▶ [Task description] Looking through the listing, how many of its lines hold the word "that"? Answer with only the number.

(A block of data)
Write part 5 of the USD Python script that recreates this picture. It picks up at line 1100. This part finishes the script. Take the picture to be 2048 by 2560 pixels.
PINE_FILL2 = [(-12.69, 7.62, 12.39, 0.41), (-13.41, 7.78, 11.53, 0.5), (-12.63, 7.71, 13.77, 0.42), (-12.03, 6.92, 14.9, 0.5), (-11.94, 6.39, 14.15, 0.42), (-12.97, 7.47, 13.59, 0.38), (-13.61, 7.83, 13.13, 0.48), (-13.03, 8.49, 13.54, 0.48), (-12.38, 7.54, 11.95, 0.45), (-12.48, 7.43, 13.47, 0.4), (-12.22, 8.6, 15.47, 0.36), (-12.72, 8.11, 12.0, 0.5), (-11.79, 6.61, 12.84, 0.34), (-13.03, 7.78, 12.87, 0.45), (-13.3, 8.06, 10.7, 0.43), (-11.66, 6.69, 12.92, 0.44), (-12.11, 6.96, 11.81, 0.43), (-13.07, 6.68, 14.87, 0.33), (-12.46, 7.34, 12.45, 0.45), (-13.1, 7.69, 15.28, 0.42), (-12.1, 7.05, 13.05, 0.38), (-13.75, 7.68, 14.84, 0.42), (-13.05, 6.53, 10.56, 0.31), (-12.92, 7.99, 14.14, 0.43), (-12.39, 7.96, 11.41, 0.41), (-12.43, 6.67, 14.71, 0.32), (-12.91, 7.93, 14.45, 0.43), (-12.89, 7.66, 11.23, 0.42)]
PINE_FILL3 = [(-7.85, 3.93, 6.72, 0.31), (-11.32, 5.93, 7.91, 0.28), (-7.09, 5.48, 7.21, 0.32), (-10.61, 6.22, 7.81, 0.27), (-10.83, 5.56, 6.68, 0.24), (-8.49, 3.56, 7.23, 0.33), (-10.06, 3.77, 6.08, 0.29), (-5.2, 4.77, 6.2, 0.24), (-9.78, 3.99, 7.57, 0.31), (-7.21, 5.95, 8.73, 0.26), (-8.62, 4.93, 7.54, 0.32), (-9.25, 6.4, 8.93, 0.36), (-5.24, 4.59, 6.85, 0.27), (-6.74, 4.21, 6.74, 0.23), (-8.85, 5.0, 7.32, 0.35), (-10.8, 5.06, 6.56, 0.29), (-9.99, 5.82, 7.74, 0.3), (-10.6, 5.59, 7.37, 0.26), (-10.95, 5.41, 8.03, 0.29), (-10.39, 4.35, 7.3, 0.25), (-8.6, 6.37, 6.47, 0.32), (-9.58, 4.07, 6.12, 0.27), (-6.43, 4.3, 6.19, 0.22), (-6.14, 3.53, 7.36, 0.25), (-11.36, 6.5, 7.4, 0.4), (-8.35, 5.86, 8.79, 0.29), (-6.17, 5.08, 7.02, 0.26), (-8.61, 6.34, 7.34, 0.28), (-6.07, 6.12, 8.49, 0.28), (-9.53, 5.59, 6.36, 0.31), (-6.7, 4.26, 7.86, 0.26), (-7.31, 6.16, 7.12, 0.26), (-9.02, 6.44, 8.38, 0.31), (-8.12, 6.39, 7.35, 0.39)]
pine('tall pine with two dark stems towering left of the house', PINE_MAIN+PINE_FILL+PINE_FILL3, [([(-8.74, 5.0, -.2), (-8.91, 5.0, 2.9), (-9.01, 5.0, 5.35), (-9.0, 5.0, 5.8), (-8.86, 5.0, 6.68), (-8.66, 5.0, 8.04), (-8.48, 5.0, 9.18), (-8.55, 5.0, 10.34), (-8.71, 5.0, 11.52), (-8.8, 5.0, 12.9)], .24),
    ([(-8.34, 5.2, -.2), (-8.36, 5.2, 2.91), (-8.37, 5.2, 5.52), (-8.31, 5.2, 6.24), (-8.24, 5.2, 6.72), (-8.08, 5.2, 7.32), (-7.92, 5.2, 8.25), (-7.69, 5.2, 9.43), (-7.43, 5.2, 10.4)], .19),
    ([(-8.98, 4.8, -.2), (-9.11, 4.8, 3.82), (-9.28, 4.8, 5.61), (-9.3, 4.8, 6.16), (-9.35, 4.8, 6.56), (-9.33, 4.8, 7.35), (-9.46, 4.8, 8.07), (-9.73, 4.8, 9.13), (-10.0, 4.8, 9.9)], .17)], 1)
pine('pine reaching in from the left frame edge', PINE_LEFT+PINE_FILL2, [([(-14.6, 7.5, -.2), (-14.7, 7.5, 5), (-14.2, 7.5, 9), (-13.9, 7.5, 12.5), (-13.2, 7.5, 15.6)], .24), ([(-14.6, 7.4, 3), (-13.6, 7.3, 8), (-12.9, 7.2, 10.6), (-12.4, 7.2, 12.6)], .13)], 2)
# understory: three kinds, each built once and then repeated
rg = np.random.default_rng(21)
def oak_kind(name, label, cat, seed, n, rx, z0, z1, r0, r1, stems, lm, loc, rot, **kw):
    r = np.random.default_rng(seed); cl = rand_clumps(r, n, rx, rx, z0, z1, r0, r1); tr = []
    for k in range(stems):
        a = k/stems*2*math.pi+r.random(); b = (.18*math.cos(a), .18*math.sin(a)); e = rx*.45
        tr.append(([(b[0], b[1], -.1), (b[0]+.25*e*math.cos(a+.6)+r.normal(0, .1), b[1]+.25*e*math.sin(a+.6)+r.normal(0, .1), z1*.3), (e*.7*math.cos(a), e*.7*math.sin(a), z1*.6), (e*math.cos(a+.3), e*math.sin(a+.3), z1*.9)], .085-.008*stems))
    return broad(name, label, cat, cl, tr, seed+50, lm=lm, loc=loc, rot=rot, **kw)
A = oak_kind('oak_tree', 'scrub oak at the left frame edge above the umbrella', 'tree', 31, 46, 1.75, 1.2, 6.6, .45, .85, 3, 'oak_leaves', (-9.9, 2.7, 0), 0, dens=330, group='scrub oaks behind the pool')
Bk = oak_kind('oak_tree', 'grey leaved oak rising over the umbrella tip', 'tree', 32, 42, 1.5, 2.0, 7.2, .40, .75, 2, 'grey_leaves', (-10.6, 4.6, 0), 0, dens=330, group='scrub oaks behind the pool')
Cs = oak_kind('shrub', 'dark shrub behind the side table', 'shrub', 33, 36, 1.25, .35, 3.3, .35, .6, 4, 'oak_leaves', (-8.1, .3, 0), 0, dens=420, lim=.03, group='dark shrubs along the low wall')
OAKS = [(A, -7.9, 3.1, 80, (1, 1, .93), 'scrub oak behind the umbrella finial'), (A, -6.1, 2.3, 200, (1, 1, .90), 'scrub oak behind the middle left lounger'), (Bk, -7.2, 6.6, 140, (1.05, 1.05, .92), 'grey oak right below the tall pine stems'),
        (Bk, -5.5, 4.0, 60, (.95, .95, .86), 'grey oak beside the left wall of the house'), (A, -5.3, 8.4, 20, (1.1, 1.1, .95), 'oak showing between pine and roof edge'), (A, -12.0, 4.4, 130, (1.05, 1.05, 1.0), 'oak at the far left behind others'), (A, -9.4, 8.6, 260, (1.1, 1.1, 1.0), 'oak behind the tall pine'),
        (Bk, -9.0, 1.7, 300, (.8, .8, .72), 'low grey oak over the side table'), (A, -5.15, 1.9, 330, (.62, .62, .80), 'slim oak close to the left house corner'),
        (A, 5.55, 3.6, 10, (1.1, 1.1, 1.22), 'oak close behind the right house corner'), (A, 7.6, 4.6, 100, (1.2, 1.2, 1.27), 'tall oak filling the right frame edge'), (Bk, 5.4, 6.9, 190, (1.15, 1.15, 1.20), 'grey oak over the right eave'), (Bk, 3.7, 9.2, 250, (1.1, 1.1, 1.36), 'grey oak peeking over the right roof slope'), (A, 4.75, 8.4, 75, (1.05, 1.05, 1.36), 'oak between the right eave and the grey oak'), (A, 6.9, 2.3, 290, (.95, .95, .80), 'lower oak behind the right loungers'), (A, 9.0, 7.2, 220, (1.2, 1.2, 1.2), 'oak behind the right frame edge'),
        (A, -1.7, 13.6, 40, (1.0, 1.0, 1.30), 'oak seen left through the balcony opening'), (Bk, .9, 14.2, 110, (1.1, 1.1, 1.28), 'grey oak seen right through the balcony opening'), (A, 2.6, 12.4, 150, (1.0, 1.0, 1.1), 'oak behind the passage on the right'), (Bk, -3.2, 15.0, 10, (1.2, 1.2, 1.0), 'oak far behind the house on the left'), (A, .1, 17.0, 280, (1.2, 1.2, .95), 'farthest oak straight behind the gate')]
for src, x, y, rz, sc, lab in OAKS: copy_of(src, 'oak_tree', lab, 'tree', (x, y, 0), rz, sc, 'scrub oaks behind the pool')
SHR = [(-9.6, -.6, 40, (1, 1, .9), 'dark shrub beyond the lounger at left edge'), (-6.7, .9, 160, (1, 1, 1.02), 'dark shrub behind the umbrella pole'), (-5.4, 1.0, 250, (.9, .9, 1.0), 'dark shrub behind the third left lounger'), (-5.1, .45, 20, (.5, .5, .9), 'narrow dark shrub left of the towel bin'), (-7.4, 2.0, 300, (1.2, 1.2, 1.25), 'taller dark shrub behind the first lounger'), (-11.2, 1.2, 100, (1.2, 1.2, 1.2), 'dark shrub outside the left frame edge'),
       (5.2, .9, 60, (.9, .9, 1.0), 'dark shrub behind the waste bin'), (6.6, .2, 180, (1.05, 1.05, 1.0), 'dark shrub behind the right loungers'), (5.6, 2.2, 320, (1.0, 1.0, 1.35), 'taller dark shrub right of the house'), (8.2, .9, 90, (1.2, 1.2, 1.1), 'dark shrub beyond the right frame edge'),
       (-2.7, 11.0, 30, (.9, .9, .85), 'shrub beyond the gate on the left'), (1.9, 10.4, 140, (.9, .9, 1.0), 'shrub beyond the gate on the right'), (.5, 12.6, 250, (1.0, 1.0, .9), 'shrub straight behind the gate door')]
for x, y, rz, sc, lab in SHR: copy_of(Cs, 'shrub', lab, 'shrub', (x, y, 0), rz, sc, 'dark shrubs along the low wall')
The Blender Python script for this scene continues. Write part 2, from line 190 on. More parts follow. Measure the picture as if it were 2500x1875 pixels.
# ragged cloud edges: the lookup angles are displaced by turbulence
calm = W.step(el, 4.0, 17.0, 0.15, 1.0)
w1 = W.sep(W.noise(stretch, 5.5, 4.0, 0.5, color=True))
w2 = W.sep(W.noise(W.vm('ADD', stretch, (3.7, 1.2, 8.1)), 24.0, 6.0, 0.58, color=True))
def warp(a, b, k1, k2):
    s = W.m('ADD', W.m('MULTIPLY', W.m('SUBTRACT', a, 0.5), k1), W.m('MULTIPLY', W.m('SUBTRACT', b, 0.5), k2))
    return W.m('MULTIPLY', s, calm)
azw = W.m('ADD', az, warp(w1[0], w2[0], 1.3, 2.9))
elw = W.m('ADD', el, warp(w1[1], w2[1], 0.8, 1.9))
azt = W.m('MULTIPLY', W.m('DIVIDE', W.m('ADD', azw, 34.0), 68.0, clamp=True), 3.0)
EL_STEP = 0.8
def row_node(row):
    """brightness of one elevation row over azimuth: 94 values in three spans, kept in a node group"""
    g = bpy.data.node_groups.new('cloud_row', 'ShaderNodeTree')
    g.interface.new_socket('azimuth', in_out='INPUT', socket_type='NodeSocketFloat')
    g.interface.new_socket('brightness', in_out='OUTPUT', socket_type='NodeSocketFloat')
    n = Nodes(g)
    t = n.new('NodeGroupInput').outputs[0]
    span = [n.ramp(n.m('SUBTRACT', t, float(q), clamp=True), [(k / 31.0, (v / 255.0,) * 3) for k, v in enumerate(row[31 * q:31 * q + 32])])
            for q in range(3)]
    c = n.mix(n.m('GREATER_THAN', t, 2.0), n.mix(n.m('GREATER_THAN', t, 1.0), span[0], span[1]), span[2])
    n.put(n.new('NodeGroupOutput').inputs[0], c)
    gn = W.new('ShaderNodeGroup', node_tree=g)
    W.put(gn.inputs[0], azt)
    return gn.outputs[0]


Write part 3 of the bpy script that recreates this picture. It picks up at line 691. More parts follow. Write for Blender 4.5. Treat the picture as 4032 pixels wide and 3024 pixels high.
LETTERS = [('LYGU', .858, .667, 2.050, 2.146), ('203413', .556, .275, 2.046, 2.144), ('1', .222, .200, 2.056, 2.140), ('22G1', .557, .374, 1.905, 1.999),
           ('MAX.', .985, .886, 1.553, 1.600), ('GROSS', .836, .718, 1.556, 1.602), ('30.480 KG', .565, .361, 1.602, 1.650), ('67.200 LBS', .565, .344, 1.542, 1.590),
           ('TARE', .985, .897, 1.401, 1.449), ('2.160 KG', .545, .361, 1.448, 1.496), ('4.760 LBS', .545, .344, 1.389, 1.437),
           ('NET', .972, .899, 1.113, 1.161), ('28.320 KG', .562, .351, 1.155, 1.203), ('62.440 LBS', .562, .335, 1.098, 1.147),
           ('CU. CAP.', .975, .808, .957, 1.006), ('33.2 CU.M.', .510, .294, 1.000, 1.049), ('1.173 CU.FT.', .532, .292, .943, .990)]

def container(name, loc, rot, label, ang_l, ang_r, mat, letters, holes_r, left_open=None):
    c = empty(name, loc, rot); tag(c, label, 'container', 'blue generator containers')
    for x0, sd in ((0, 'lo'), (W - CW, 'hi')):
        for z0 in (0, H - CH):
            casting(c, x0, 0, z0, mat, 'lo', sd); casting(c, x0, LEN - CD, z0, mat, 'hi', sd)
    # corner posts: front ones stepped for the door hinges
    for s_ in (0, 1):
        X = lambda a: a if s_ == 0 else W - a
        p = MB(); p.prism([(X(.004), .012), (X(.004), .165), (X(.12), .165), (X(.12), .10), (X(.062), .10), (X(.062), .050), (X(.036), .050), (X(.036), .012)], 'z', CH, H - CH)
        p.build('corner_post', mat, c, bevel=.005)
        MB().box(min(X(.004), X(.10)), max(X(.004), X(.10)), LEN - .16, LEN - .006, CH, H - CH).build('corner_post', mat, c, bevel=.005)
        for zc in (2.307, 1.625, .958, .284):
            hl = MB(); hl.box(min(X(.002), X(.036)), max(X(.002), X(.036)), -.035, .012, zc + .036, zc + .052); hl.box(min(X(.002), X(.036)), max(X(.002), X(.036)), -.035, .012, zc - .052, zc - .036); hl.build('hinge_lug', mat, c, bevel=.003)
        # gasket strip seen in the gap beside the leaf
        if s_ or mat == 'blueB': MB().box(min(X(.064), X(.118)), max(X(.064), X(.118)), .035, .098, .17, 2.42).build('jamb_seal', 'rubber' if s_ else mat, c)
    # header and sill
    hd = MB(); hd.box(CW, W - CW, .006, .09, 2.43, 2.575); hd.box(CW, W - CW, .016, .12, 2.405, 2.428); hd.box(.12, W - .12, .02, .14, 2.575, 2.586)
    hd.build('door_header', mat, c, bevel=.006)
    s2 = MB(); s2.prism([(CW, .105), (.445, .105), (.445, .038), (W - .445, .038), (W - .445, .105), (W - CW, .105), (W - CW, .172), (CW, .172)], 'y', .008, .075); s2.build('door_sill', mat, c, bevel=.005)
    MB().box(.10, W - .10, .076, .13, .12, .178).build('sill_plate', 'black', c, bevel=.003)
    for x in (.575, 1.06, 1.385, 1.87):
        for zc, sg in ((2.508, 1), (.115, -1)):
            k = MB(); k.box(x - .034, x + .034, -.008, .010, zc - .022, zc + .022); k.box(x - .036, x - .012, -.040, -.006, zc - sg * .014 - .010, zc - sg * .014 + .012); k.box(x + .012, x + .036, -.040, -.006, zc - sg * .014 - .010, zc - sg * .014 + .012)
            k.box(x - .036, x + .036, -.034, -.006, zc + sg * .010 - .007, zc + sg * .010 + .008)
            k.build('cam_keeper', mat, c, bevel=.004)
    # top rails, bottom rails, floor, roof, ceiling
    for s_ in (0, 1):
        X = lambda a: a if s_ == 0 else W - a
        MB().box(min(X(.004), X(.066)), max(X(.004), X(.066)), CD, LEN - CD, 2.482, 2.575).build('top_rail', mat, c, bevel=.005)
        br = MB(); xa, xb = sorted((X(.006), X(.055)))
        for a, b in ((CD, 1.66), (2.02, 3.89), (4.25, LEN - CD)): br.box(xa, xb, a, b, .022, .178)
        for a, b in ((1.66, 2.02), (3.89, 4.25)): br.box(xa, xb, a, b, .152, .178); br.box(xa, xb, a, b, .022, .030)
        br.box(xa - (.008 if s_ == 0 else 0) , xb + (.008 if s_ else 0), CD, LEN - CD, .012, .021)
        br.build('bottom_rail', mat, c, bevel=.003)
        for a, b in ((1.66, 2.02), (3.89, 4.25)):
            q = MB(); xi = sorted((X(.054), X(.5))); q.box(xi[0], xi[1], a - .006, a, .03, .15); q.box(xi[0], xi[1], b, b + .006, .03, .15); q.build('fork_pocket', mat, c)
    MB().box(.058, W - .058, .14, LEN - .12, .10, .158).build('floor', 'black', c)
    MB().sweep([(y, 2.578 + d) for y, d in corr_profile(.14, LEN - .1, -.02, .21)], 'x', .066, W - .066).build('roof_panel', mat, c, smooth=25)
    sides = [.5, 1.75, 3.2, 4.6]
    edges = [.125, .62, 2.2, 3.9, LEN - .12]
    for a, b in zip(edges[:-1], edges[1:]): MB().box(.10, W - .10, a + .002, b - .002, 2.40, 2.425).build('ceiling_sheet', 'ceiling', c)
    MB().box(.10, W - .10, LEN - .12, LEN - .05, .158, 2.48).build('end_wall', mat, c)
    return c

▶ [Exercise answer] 2